Ponto de referência para cariocas e viajantes que chegavam à cidade de navio, a Igreja de Nossa Senhora de Montserrat, no topo do Morro de São Bento, na Praça Mauá, era símbolo da capital colonial. Desde que foi inaugurada, em 1671, com fachada austera e interior em rebuscado estilo barroco, ela tornou-se um marco na paisagem do Rio, simbolizando o poderio da Igreja Católica.
O esplendor atravessou incólume os 200 anos seguintes e manteve sua imponência, mesmo após a multiplicação de arranha-céus que hoje dominam o horizonte do Centro. Só não resistiu à construção do Elevado da Perimetral, a via expressa de concreto que contribuiu para a degradação urbana de toda a região portuária. Escondida pelo viaduto, a pérola arquitetônica não apenas sumiu de vista como começou a acumular entre seus ornamentos dourados toda a fuligem despejada pelos 60 000 veículos que trafegavam diariamente por ali.
Agora, com o monstrengo demolido, o mosteiro ressurgiu na paisagem e passa pela maior restauração de sua história, uma obra de 10 milhões de reais financiada pelo BNDES. Noventa por cento dos trabalhos estão concluídos, com a recuperação do antigo interior do prédio, assim como de obras de arte e imagens. A previsão é que o conjunto seja entregue aos fiéis em 11 de julho, data em que se comemora o Dia de São Bento.

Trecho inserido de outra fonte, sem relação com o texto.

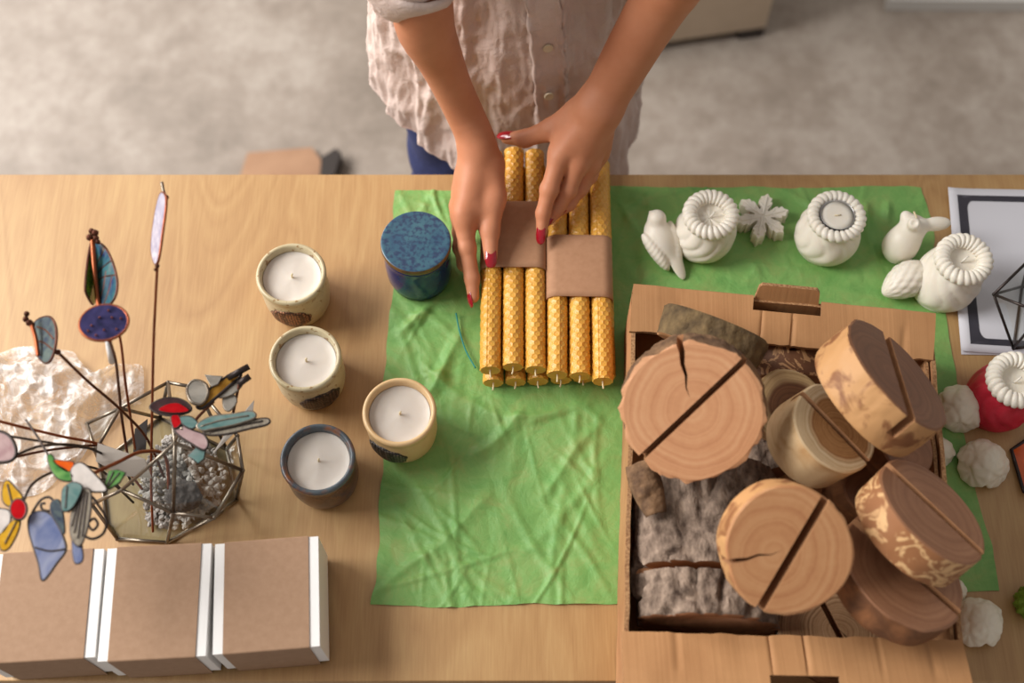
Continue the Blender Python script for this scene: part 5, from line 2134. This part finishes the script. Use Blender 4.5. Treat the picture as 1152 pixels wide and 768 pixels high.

-Por seu valor arquitetônico, o mosteiro é uma das construções mais importantes não só do Rio, como do Brasil- diz Claudia Nunes, restauradora da Superintendência do Instituto do Patrimônio Histórico e Artístico Nacional (Iphan) no Rio. -A intervenção devolve à igreja suas características originais-.
O esforço para reverter os efeitos da decadência na igreja do mosteiro não foi pequeno. Dentro da nave principal, com impressionantes 14 metros de pé-direito, foi necessário construir uma estrutura com seis andares de andaimes. Pendurados na gigantesca armação, cerca de cinquenta restauradores passavam horas em posições nem um pouco anatômicas para remover a grossa camada de poluição oleosa que impregnava teto e paredes.
Nessa etapa inicial, um químico acompanhou de perto o trabalho para garantir que o detergente não danificasse os revestimentos, de madeira de cedro maciço. Oito lampadários do século XVIII, dois deles feitos por Mestre Valentim (1745-1813), o maior artista do barroco carioca, passaram uma semana sob baforadas de vapor de água até que a sujeira se soltasse. O telhado também foi refeito para sanar, definitivamente, as infiltrações. Quem olhar para cima, aliás, se surpreenderá. O antigo teto escurecido teve a cobertura de verniz amarelado retirada e revelou a pintura que simula janelas abertas para o céu.
A fase mais complexa, no entanto, foi refazer o douramento original. Para isso, primeiro se realizou a descupinização de painéis, talhas e imagens. Em seguida, um tratamento químico preparou a madeira para receber 30 000 folhas de ouro. O trabalho era tão delicado que o restaurador nem sequer podia respirar enquanto fazia a aplicação, pois o menor deslocamento de ar desmancharia as finíssimas - e caras - películas do metal laminado.
Uma vez aplicada às peças, a nova cobertura recebeu verniz protetor. -Se forem mantidas as condições ideais de conservação, o trabalho feito aqui deverá durar, no mínimo, cinquenta anos- diz Ubirajara Mello,restaurador.